Alas, nowadays, I am mostly content to take a front-of-the-house seat — though, I am not passing the (blow) torch just yet. Packing for my upcoming trip to Italy, I’ve been inspired this week to whip up a few of my own Italian dishes. 

If you don’t have the time or hankering to roll out some labor-intensive pasta, try Tuscan bean ragù as a delicious alternative.  It’s a favorite comfort side dish of my vegetarian offspring (though I add meat stock when I’m preparing it for myself). Either way, give it a try. Buon appetito!

Tuscan bean ragù

Tuscan-style cannellini beans are a creamy side, and a good alternative to potatoes, rice or pasta. Add depth with the herbs, and a slow simmer to create a rich, garlicky olive oil base. Delicious with roast chicken, braised beef or lamb. Serves: 4

Ingredients:
• 2 14-oz. cans cannellini beans, drained and rinsed
• 4 tbsp extra-virgin olive oil (plus extra for drizzling)
• 3-4 cloves garlic, thinly sliced
• 1 small red onion or shallot, finely diced
• 1 tsp tomato paste
• 1 14-oz. can good quality Italian chopped tomatoes
• ½ tsp chili flakes
• 1 tsp fresh rosemary, finely chopped
• 4-5 sage leaves, chopped or whole
• ½ cup chicken or vegetable stock
• Sea salt and cracked black pepper
• 1 tbsp butter
• ¼ cup fresh grated Parmigiano-Reggiano cheese
• Zest of ½ a lemon

Directions:
In a wide skillet or shallow saucepan, warm the olive oil over low heat. Add onion and cook 5–6 minutes until soft and sweet. Add garlic and cook gently until fragrant and just golden (don’t brown the garlic).

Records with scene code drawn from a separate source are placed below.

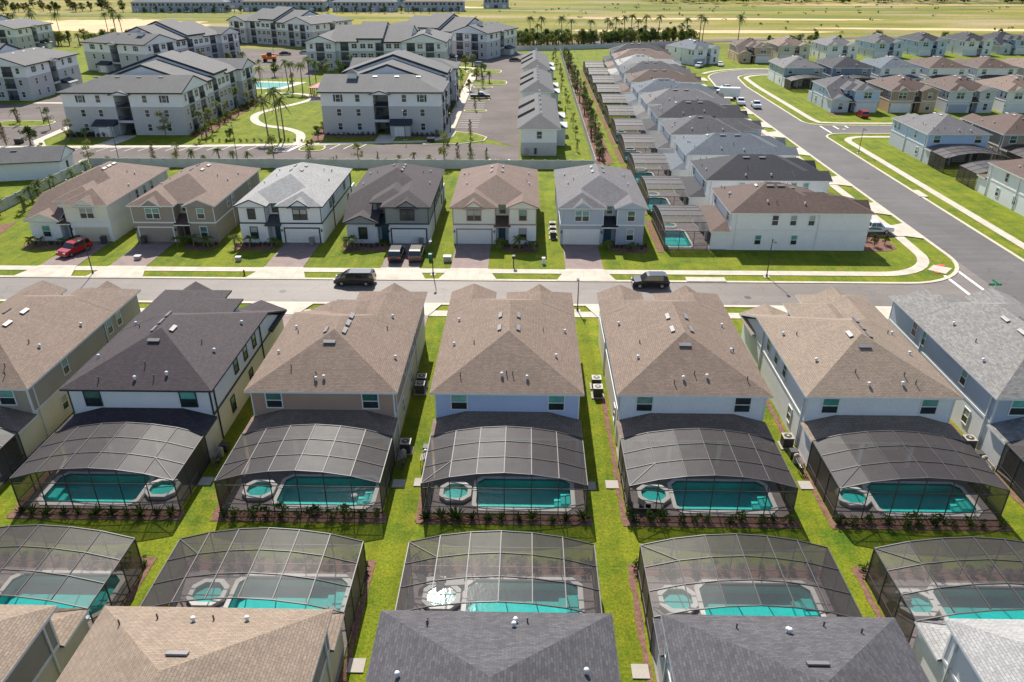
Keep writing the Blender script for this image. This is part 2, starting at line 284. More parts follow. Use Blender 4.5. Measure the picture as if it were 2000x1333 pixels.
# ---------------------------------------------------------------- mesh helpers
class MB:
    def __init__(s): s.v = []; s.f = []; s.m = []
    def face(s, pts, mi=0):
        b = len(s.v); s.v += [tuple(p) for p in pts]; s.f.append(tuple(range(b, b + len(pts)))); s.m.append(mi)
    def raw(s, vs, fs, mi=0):
        b = len(s.v); s.v += [tuple(p) for p in vs]
        for f in fs:
            s.f.append(tuple(b + i for i in f)); s.m.append(mi if isinstance(mi, int) else 0)
    def box(s, x0, x1, y0, y1, z0, z1, mi=0, top=None):
        b = len(s.v)
        s.v += [(x0, y0, z0), (x1, y0, z0), (x1, y1, z0), (x0, y1, z0), (x0, y0, z1), (x1, y0, z1), (x1, y1, z1), (x0, y1, z1)]
        for i, f in enumerate(((3, 2, 1, 0), (4, 5, 6, 7), (0, 1, 5, 4), (1, 2, 6, 5), (2, 3, 7, 6), (3, 0, 4, 7))):
            s.f.append(tuple(b + k for k in f)); s.m.append(top if (top is not None and i == 1) else mi)
    def prism(s, poly, z0, z1, mi=0, top=None, bottom=True):
        n = len(poly); b = len(s.v)
        s.v += [(x, y, z0) for x, y in poly] + [(x, y, z1) for x, y in poly]
        for i in range(n):
            j = (i + 1) % n; s.f.append((b + i, b + j, b + n + j, b + n + i)); s.m.append(mi)
        s.f.append(tuple(b + n + i for i in range(n))); s.m.append(mi if top is None else top)
        if bottom: s.f.append(tuple(b + i for i in reversed(range(n)))); s.m.append(mi)
    def sheet(s, poly, z, mi=0): s.face([(x, y, z) for x, y in poly], mi)
    def beam(s, a, b, w, h=None, mi=0):
        h = h or w; a = Vector(a); b = Vector(b); d = (b - a).normalized()
        up = Vector((0, 0, 1)) if abs(d.z) < 0.95 else Vector((0, 1, 0))
        r = d.cross(up).normalized() * (w / 2); u = r.cross(d).normalized() * (h / 2)
        k = len(s.v)
        for p in (a, b): s.v += [tuple(p - r - u), tuple(p + r - u), tuple(p + r + u), tuple(p - r + u)]
        for f in ((0, 1, 5, 4), (1, 2, 6, 5), (2, 3, 7, 6), (3, 0, 4, 7), (3, 2, 1, 0), (4, 5, 6, 7)):
            s.f.append(tuple(k + i for i in f)); s.m.append(mi)
    def tube(s, pts, rad, n=8, mi=0, cap=True):
        rings = []
        for i, p in enumerate(pts):
            p = Vector(p); q = Vector(pts[min(i + 1, len(pts) - 1)]) - Vector(pts[max(i - 1, 0)])
            d = q.normalized() if q.length else Vector((0, 0, 1))
            up = Vector((0, 0, 1)) if abs(d.z) < 0.9 else Vector((1, 0, 0))
            a = d.cross(up).normalized(); c = d.cross(a).normalized(); r = rad[i] if isinstance(rad, (list, tuple)) else rad
            k = len(s.v); rings.append(k)
            s.v += [tuple(p + a * math.cos(t * 2 * math.pi / n) * r + c * math.sin(t * 2 * math.pi / n) * r) for t in range(n)]
        for a, b in zip(rings, rings[1:]):
            for t in range(n):
                s.f.append((a + t, a + (t + 1) % n, b + (t + 1) % n, b + t)); s.m.append(mi)
        if cap:
            s.f.append(tuple(rings[0] + t for t in reversed(range(n)))); s.m.append(mi)
            s.f.append(tuple(rings[-1] + t for t in range(n))); s.m.append(mi)
    def ball(s, c, r, n=8, mi=0, sz=1.0):
        k = len(s.v); rows = n // 2
        s.v.append((c[0], c[1], c[2] - r * sz))
        for i in range(1, rows):
            a = -math.pi / 2 + math.pi * i / rows
            for t in range(n): s.v.append((c[0] + r * math.cos(a) * math.cos(2 * math.pi * t / n), c[1] + r * math.cos(a) * math.sin(2 * math.pi * t / n), c[2] + r * sz * math.sin(a)))
        s.v.append((c[0], c[1], c[2] + r * sz)); top = len(s.v) - 1
        for t in range(n):
            s.f.append((k, k + 1 + (t + 1) % n, k + 1 + t)); s.m.append(mi)
            for i in range(rows - 2):
                a = k + 1 + i * n; s.f.append((a + t, a + (t + 1) % n, a + n + (t + 1) % n, a + n + t)); s.m.append(mi)
            a = k + 1 + (rows - 2) * n; s.f.append((a + t, a + (t + 1) % n, top)); s.m.append(mi)
    def hip(s, x0, x1, y0, y1, ze, pitch, axis='y', g0=False, g1=False, th=0.17):
        """solid hip or gable roof; slots 0 shingle, 1 gable wall, 2 fascia"""
        if axis == 'x':
            t = MB(); t.hip(y0, y1, x0, x1, ze, pitch, 'y', g0, g1, th)
            b = len(s.v); s.v += [(y, x, z) for x, y, z in t.v]
            s.f += [tuple(b + i for i in reversed(f)) for f in t.f]; s.m += t.m; return
        h = (x1 - x0) / 2; xm = (x0 + x1) / 2; zr = ze + h * pitch
        ya = y0 if g0 else min(y0 + h, (y0 + y1) / 2); yb = y1 if g1 else max(y1 - h, (y0 + y1) / 2)
        if not g0 and not g1 and y1 - y0 < 2 * h: zr = ze + (y1 - y0) / 2 * pitch
        A = [(x0, y0, ze), (x1, y0, ze), (x1, y1, ze), (x0, y1, ze)]; B = [(x, y, ze - th) for x, y, _ in A]
        P, Q = (xm, ya, zr), (xm, yb, zr); gi = 0.14
        s.face([A[3], A[0], P, Q], 0); s.face([A[1], A[2], Q, P], 0)
        if g0:
            s.face([(x0 + 0.05, y0 + gi, ze - th), (x1 - 0.05, y0 + gi, ze - th), (xm, y0 + gi, zr - th * 0.9)], 1)
            s.face([B[0], (xm, y0, zr - th), P, A[0]], 2); s.face([(xm, y0, zr - th), B[1], A[1], P], 2)
            s.face([B[0], (x0, y0 + gi, ze - th), (xm, y0 + gi, zr - th), (xm, y0, zr - th)], 2); s.face([(xm, y0, zr - th), (xm, y0 + gi, zr - th), (x1, y0 + gi, ze - th), B[1]], 2)
        else: s.face([A[0], A[1], P], 0); s.face([B[0], B[1], A[1], A[0]], 2)
        if g1:
            s.face([(x1 - 0.05, y1 - gi, ze - th), (x0 + 0.05, y1 - gi, ze - th), (xm, y1 - gi, zr - th * 0.9)], 1)
            s.face([B[2], (xm, y1, zr - th), Q, A[2]], 2); s.face([(xm, y1, zr - th), B[3], A[3], Q], 2)
        else: s.face([A[2], A[3], Q], 0); s.face([B[2], B[3], A[3], A[2]], 2)
        s.face([B[1], B[2], A[2], A[1]], 2); s.face([B[3], B[0], A[0], A[3]], 2)
        s.face([B[3], B[2], B[1], B[0]], 2)
    def mirror(s):
        s.v = [(-x, y, z) for x, y, z in s.v]; s.f = [tuple(reversed(f)) for f in s.f]; return s
    def mesh(s, name, slots=None, smooth=False):
        me = bpy.data.meshes.new(name); me.from_pydata(s.v, [], s.f)
        for _ in range(slots or (max(s.m) + 1 if s.m else 1)): me.materials.append(None)
        me.polygons.foreach_set('material_index', s.m)
        if smooth: me.polygons.foreach_set('use_smooth', [True] * len(s.f))
        me.update(); return me

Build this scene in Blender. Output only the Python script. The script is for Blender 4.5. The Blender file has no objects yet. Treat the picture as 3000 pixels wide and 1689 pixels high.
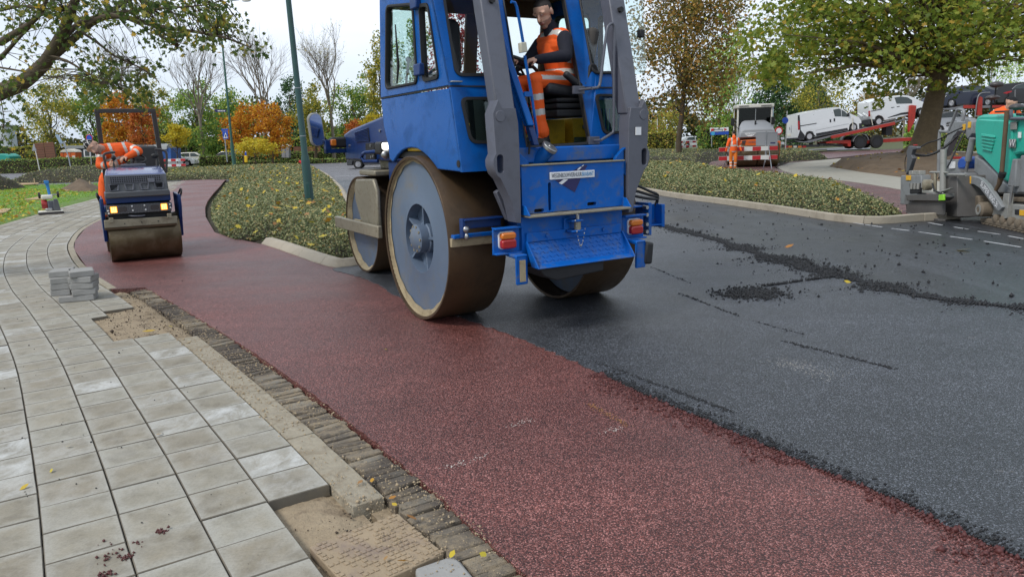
import bpy, bmesh, math, random
import numpy as np
from mathutils import Vector, Matrix
from mathutils.geometry import tessellate_polygon
random.seed(7); rng = np.random.default_rng(7)
sc = bpy.context.scene
COL = sc.collection
R = math.radians
# ------------------------------------------------------------------ camera
CF, CH, CP, CR = 2170.0, 1.65, R(11.3), R(1.8)      # focal length in px of a 3000 px wide frame, height, pitch, roll
cam = bpy.data.cameras.new('camera'); camo = bpy.data.objects.new('camera', cam); COL.objects.link(camo)
cam.sensor_fit = 'HORIZONTAL'; cam.sensor_width = 36; cam.lens = CF/3000*36; cam.clip_start = .05; cam.clip_end = 3000
_f = Vector((0, math.cos(CP), -math.sin(CP))); _u = Vector((0, math.sin(CP), math.cos(CP))); _x = Vector((1, 0, 0))
_r = _x*math.cos(CR) - _u*math.sin(CR); _up = _x*math.sin(CR) + _u*math.cos(CR)
camo.matrix_world = Matrix(((_r.x, _up.x, -_f.x, 0), (_r.y, _up.y, -_f.y, 0), (_r.z, _up.z, -_f.z, CH), (0, 0, 0, 1)))
sc.camera = camo
# ------------------------------------------------------------------ world, sun, exposure
SUN_EL, SUN_AZ = R(48), R(232)          # azimuth from +Y, clockwise
w = bpy.data.worlds.new('World'); sc.world = w; w.use_nodes = True
nt = w.node_tree; nt.nodes.clear()
def wn(t, **k):
    n = nt.nodes.new(t)
    for a, b in k.items(): setattr(n, a, b)
    return n
sky = wn('ShaderNodeTexSky', sky_type='NISHITA', sun_disc=False, sun_elevation=SUN_EL, sun_rotation=SUN_AZ)
b1 = wn('ShaderNodeBackground'); b1.inputs[1].default_value = .1; nt.links.new(sky.outputs[0], b1.inputs[0])
tc = wn('ShaderNodeTexCoord'); mp = wn('ShaderNodeMapping'); mp.inputs['Scale'].default_value = (1, 1, 3.2)
nt.links.new(tc.outputs['Generated'], mp.inputs[0])
nz = wn('ShaderNodeTexNoise'); nz.inputs['Scale'].default_value = 1.7; nz.inputs['Detail'].default_value = 5; nz.inputs['Roughness'].default_value = .5
nt.links.new(mp.outputs[0], nz.inputs['Vector'])
cr = wn('ShaderNodeValToRGB'); cr.color_ramp.elements[0].position = .36; cr.color_ramp.elements[1].position = .66
cr.color_ramp.elements[0].color = (.41, .48, .58, 1); cr.color_ramp.elements[1].color = (.68, .725, .79, 1)
nt.links.new(nz.outputs[0], cr.inputs[0])
b2 = wn('ShaderNodeBackground'); b2.inputs[1].default_value = 1.0; nt.links.new(cr.outputs[0], b2.inputs[0])
mx = wn('ShaderNodeMixShader'); mx.inputs[0].default_value = .9
nt.links.new(b1.outputs[0], mx.inputs[1]); nt.links.new(b2.outputs[0], mx.inputs[2])
wo = wn('ShaderNodeOutputWorld'); nt.links.new(mx.outputs[0], wo.inputs[0])
sl = bpy.data.lights.new('sun', 'SUN'); sl.energy = 1.5; sl.angle = R(14); sl.color = (1, .96, .9)
slo = bpy.data.objects.new('sun', sl); COL.objects.link(slo)
_d = Vector((math.sin(SUN_AZ)*math.cos(SUN_EL), math.cos(SUN_AZ)*math.cos(SUN_EL), math.sin(SUN_EL)))
slo.rotation_euler = _d.to_track_quat('Z', 'Y').to_euler(); slo.location = (0, 0, 30)
vs = sc.view_settings; vs.view_transform = 'Standard'; vs.look = 'None'; vs.exposure = 0.66; vs.gamma = 1; vs.use_curve_mapping = False
# ------------------------------------------------------------------ placing helpers (real ground points and planes)
def ray(x, y):
    u = (x-1500)/CF; v = (844.5-y)/CF
    return _r*u + _up*v + _f
def G(x, y, z=0.):                      # a point on the level z
    d = ray(x, y); t = (z-CH)/d.z
    return Vector((d.x*t, d.y*t, z))
def AT(x, y, Y):                        # a point at the distance Y down the street
    d = ray(x, y); t = Y/d.y
    return Vector((d.x*t, Y, CH+d.z*t))
class Fr:                               # an upright frame: u along the heading angle, v to its left, z up
    def __init__(s, org, th):
        s.th = R(th); s.o = Vector((org[0], org[1], 0)); s.a = Vector((math.cos(s.th), math.sin(s.th), 0)); s.f = Vector((-s.a.y, s.a.x, 0))
    def W(s, u, v, z): return s.o + s.a*u + s.f*v + Vector((0, 0, z))
    def v(s, x, y, v):                  # (u, z) where a sight line meets the plane v
        d = ray(x, y); o = Vector((0, 0, CH))-s.o; t = (v-o.dot(s.f))/d.dot(s.f); p = o+d*t
        return (p.dot(s.a), p.z)
    def u(s, x, y, u):
        d = ray(x, y); o = Vector((0, 0, CH))-s.o; t = (u-o.dot(s.a))/d.dot(s.a); p = o+d*t
        return (p.dot(s.f), p.z)
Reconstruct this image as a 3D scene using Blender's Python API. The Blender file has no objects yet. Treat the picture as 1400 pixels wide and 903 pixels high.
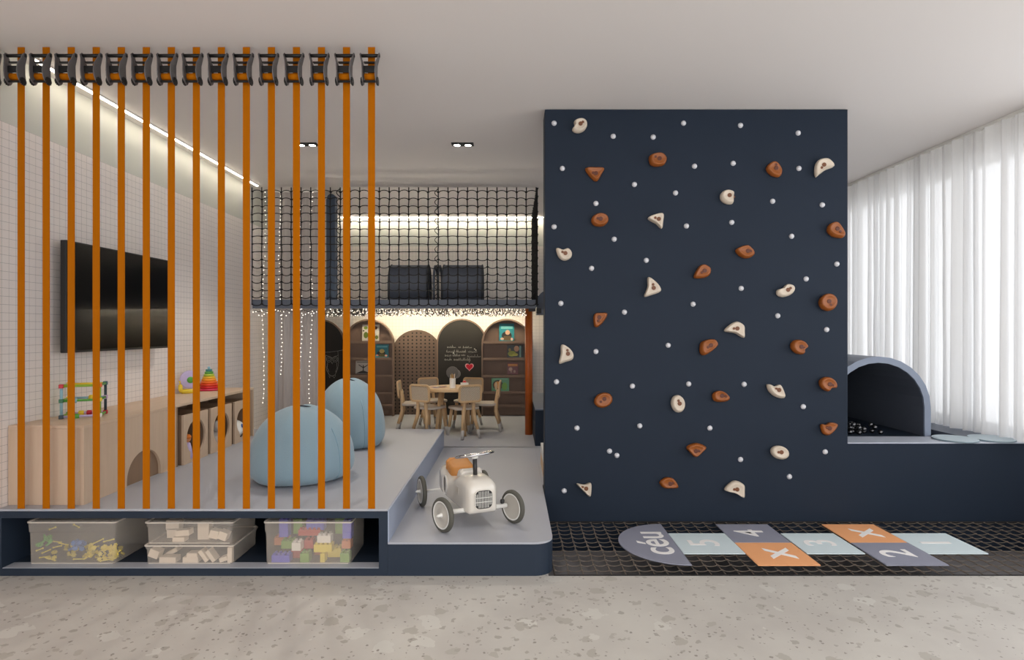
import bpy, bmesh, math, random
from mathutils import Vector, Matrix
random.seed(7)
PI = math.pi
C = bpy.context.scene.collection
# ------------------------------------------------------------------ scale
U = 0.003724            # metres per photo pixel on the plane of the strap screen
D = 800 * U             # distance of that plane from the camera (k = 1)
CAMZ = 336.5 * U        # eye height
def X(px, k): return (px - 700) * U * k
def Z(py, k): return CAMZ + (451.5 - py) * U * k
def P(px, py, k): return Vector((X(px, k), k * D, Z(py, k)))
ZC = CAMZ + 388.5 * U   # ceiling
ZL = 46 * U             # low step
ZU = 91 * U             # high platform
XL = -707 * U           # left wall
XW = 935 * U            # window wall
YB = 2.53 * D           # back wall
YF = -2.6
# ------------------------------------------------------------------ camera
sc = bpy.context.scene
cam = bpy.data.cameras.new('camera'); co = bpy.data.objects.new('camera', cam); C.objects.link(co)
co.location = (0, 0, CAMZ); co.rotation_euler = (PI / 2, 0, 0)
cam.sensor_width = 36; cam.lens = 36 * 800 / 1400; cam.clip_start = 0.05
sc.camera = co
# ------------------------------------------------------------------ world
W = bpy.data.worlds.new('daylight'); sc.world = W; W.use_nodes = True
nt = W.node_tree; nt.nodes.clear()
tc = nt.nodes.new('ShaderNodeTexCoord'); sx = nt.nodes.new('ShaderNodeSeparateXYZ')
mr = nt.nodes.new('ShaderNodeMapRange'); mr.inputs[1].default_value = 0.1; mr.inputs[2].default_value = 0.8
mx = nt.nodes.new('ShaderNodeMix'); mx.data_type = 'RGBA'
mx.inputs[6].default_value = (1.95, 1.97, 2.0, 1); mx.inputs[7].default_value = (1.5, 1.55, 1.62, 1)
bg = nt.nodes.new('ShaderNodeBackground'); ow = nt.nodes.new('ShaderNodeOutputWorld')
bg.inputs[1].default_value = 1.0
nt.links.new(tc.outputs['Generated'], sx.inputs[0]); nt.links.new(sx.outputs[0], mr.inputs[0])
nt.links.new(mr.outputs[0], mx.inputs[0]); nt.links.new(mx.outputs[2], bg.inputs[0]); nt.links.new(bg.outputs[0], ow.inputs[0])
# ------------------------------------------------------------------ lamps / exposure
SPOT = 26.0
LED_L = 2.4
LED_B = 8.5
LED_FILL = 6.5
LED_M = 16.0
sc.view_settings.view_transform = 'Standard'; sc.view_settings.look = 'None'
sc.view_settings.gamma = 1; sc.view_settings.use_curve_mapping = False
sc.view_settings.exposure = 0.74
sc.cycles.max_bounces = 8; sc.cycles.diffuse_bounces = 5; sc.cycles.transparent_max_bounces = 24
sc.cycles.caustics_reflective = False; sc.cycles.caustics_refractive = False
sc.cycles.sample_clamp_indirect = 6
# ------------------------------------------------------------------ helpers
def s2l(c): return c / 12.92 if c <= 0.04045 else ((c + 0.055) / 1.055) ** 2.4
def rgb(r, g, b): return (s2l(r / 255), s2l(g / 255), s2l(b / 255), 1)
def mat(name, col, rough=0.5, metal=0.0, noise=None, bump=None, emit=0.0, coat=0.0, spec=0.5):
    m = bpy.data.materials.new(name); m.use_nodes = True
    n = m.node_tree; b = n.nodes['Principled BSDF']
    b.inputs['Base Color'].default_value = col; b.inputs['Roughness'].default_value = rough
    b.inputs['Metallic'].default_value = metal; b.inputs['Coat Weight'].default_value = coat
    b.inputs['Specular IOR Level'].default_value = spec
    if emit: b.inputs['Emission Color'].default_value = col; b.inputs['Emission Strength'].default_value = emit
    if noise or bump:
        t = n.nodes.new('ShaderNodeTexCoord')
    if noise:
        scale, amt = noise
        q = n.nodes.new('ShaderNodeTexNoise'); q.inputs['Scale'].default_value = scale; q.inputs['Detail'].default_value = 5
        n.links.new(t.outputs['Object'], q.inputs[0])
        mm = n.nodes.new('ShaderNodeMix'); mm.data_type = 'RGBA'
        mm.inputs[6].default_value = tuple(c * (1 - amt) for c in col[:3]) + (1,)
        mm.inputs[7].default_value = tuple(min(1, c * (1 + amt)) for c in col[:3]) + (1,)
        n.links.new(q.outputs[0], mm.inputs[0]); n.links.new(mm.outputs[2], b.inputs['Base Color'])
    if bump:
        scale, st = bump
        q2 = n.nodes.new('ShaderNodeTexNoise'); q2.inputs['Scale'].default_value = scale
        n.links.new(t.outputs['Object'], q2.inputs[0])
        bp = n.nodes.new('ShaderNodeBump'); bp.inputs['Strength'].default_value = st; bp.inputs['Distance'].default_value = 0.004
        n.links.new(q2.outputs[0], bp.inputs['Height']); n.links.new(bp.outputs[0], b.inputs['Normal'])
    return m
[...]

Stir in tomato paste and cook 1–2 minutes to caramelize slightly. Add chili flakes, rosemary and sage. Stir until fragrant. 

Add the chopped tomatoes and season with salt and pepper. Simmer uncovered on low for 15 minutes, stirring occasionally, until it thickens. 

Stir in the drained cannellini beans and stock. Simmer gently for another 15-20 minutes, stirring often, until the beans are creamy and have absorbed the tomato-herb flavors. You can mash a few beans against the pan side to thicken the sauce naturally.

Adjust seasoning. Stir in the butter and a drizzle of olive oil. Transfer to warm serving vessel. 

Sprinkle on Parmesan, add lemon zest.